The OAS General Secretariat denounces the entire fraudulent process that took place yesterday. From the outset, we have denounced the illegitimacy of its origin, its unconstitutionality and the forced and selective manipulation of parochial constituencies to force results favoring the perpetuation of the Regime.

In this sense – and with even greater conviction – we do not recognize the results announced yesterday by an electoral tribunal that has lost all vestiges of legitimacy and that, far from respecting the expression of popular will, has given repeated evidence of its service to the Dictatorship.

We can no longer delay the return of democracy to Venezuela.

Today we saw once again that the Venezuelan people are not afraid. Tyrants are afraid. They live in fear, because no one can win against the people. This crisis has led the Dictatorship to murder its citizens in a dirty war of repression against the people.

What occurred yesterday is the culmination of a consistent process which began in 2013 and ended with Maduro’s latest assault against the Constitution and the country’s institutions.

Yesterday, the Dictator was judged by his people, they demanded his responsibility, and declared him their enemy. The people refused to vote in the Constituent fraud. The Dictator’s response was to massacre his own people.

Much has been said about the actions of the Head of the General Secretariat of the OAS.

If we were only acting in service of personal interests, what we should have done is wait for this crisis to happen, and only then taken notice and see what remedies we could apply. This would have been absolutely indefensible on our part.

We were acting in response the Dictatorship’s violations of the constitution. These events were leading to the destruction of the institutional system. We raised it. We highlighted it because it was morally and ethically necessary. We could not just wait until the end of this predictable outcome, we had to try to avoid what are now more than 100 deaths.

We cannot allow more time to escape us. Venezuela’s return to democracy cannot wait.

Allowing it to reach this point is unjust.

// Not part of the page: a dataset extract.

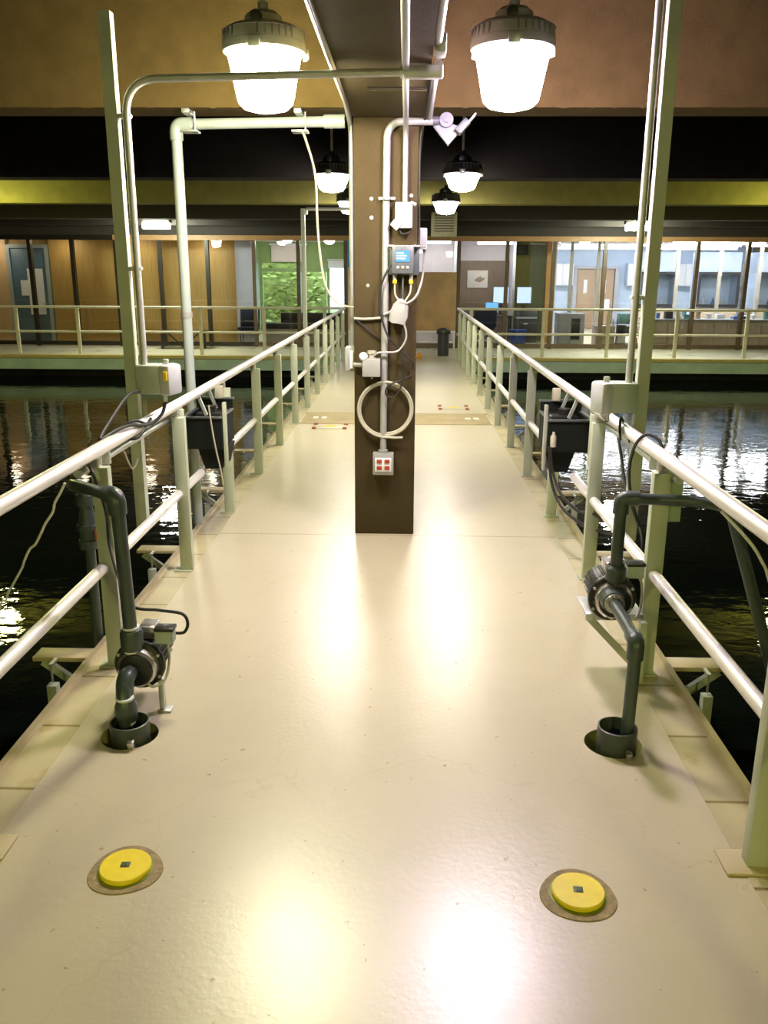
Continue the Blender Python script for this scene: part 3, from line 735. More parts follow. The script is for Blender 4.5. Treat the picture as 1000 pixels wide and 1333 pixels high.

Venezuelans should not bear the cost of the annihilation of the Rule of Law. There is no greater injustice than for a people to be subjected to the humiliation at the hands of repressive forces.

And as a result, it is the people who have been the first to take to the streets to fight for justice. It is the people who are demanding justice for a dictator responsible for the murders that took place yesterday, and for those of the last four months. The people will never surrender to a justice that is not just.

But fundamentally, and first and foremost, the people must return to power.

Repressive forces must return to their barracks. The will of the people is in the streets and it must be respected. Yesterday, the people showed that only they are the true sovereign.

Venezuela is great and the fight will be very difficult; but the end of that fight will be a future of liberty

You have to be strong and have convictions to negotiate. As Uruguayan leader Wilson Ferreira said during the struggle against the dictatorship in my country, “we know what the people want, we know what they think and we know that the people will do what is necessary to achieve it”.